• [Prompt] Give the data again exactly, from its opening line through the line in which "p = W(px, 236, 34" appears.
★ ★ ★ ★
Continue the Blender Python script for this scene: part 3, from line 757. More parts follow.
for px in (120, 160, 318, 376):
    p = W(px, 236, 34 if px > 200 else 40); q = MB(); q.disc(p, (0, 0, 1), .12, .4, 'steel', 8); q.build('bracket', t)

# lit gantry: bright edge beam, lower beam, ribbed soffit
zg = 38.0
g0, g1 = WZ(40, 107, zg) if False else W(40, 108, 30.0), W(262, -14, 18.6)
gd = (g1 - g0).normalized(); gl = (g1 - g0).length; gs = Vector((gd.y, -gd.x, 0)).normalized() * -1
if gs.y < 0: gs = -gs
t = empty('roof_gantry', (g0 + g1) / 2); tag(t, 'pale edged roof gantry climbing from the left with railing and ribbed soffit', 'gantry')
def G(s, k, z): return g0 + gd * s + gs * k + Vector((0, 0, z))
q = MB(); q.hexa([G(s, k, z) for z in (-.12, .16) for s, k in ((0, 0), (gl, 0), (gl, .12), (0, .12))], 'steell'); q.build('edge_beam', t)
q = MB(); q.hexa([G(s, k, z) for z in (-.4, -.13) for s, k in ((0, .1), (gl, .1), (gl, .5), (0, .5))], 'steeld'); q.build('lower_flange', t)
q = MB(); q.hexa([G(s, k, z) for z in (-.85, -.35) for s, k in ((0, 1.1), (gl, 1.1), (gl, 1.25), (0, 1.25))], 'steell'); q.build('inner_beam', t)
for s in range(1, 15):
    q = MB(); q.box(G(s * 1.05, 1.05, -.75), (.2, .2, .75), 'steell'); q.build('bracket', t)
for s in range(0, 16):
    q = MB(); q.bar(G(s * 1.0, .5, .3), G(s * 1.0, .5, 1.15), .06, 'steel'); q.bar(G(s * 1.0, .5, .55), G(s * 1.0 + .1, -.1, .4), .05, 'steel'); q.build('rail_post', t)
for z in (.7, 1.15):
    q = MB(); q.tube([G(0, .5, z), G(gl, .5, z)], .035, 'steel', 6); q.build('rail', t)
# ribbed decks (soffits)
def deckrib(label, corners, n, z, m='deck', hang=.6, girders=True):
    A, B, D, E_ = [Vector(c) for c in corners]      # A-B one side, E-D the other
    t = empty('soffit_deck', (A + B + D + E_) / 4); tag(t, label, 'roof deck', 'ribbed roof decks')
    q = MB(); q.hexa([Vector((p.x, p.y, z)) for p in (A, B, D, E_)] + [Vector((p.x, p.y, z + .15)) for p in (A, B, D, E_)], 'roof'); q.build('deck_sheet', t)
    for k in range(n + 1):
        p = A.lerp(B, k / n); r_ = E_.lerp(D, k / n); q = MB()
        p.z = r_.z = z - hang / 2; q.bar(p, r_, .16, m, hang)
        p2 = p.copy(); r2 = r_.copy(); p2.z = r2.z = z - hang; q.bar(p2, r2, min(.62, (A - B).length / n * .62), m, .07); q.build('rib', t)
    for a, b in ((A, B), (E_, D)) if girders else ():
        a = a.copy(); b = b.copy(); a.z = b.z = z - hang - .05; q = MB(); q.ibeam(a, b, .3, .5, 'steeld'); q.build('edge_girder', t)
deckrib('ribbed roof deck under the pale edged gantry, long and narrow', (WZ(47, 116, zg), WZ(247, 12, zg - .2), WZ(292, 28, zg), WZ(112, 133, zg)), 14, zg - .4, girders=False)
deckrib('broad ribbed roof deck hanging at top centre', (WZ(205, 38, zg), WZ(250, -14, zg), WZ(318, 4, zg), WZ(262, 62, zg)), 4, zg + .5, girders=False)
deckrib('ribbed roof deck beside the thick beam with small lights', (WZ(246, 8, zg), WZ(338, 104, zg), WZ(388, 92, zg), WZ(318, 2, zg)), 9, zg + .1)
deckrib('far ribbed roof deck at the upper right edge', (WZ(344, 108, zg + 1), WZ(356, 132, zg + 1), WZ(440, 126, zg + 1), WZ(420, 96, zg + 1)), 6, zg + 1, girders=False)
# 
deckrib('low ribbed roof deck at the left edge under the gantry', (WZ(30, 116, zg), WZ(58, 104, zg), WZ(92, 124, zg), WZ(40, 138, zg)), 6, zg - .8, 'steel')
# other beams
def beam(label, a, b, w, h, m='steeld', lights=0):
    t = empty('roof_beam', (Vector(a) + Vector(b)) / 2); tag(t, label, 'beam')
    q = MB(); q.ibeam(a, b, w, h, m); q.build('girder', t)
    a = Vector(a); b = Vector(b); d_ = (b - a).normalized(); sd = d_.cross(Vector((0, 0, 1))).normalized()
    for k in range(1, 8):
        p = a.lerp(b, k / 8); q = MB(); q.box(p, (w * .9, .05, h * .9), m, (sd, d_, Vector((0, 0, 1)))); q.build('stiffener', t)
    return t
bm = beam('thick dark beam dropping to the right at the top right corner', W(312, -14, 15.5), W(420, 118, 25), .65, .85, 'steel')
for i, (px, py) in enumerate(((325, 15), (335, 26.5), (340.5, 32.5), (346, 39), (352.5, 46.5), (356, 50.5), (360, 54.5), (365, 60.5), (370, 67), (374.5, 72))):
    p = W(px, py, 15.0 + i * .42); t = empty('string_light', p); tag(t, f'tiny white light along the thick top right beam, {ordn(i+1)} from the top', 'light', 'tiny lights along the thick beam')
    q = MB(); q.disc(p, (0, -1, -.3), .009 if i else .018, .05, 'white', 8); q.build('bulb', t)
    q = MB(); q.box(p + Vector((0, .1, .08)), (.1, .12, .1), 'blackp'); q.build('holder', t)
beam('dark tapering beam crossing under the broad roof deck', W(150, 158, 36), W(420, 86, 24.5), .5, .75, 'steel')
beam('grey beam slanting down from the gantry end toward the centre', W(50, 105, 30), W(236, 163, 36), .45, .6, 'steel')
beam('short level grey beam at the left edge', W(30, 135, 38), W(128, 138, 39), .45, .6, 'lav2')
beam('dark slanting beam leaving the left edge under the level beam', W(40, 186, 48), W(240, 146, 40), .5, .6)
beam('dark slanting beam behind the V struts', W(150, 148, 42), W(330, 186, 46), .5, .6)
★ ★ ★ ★
• [Correct result]
Continue the Blender Python script for this scene: part 3, from line 757. More parts follow.
for px in (120, 160, 318, 376):
    p = W(px, 236, 34 if px > 200 else 40); q = MB(); q.disc(p, (0, 0, 1), .12, .4, 'steel', 8); q.build('bracket', t)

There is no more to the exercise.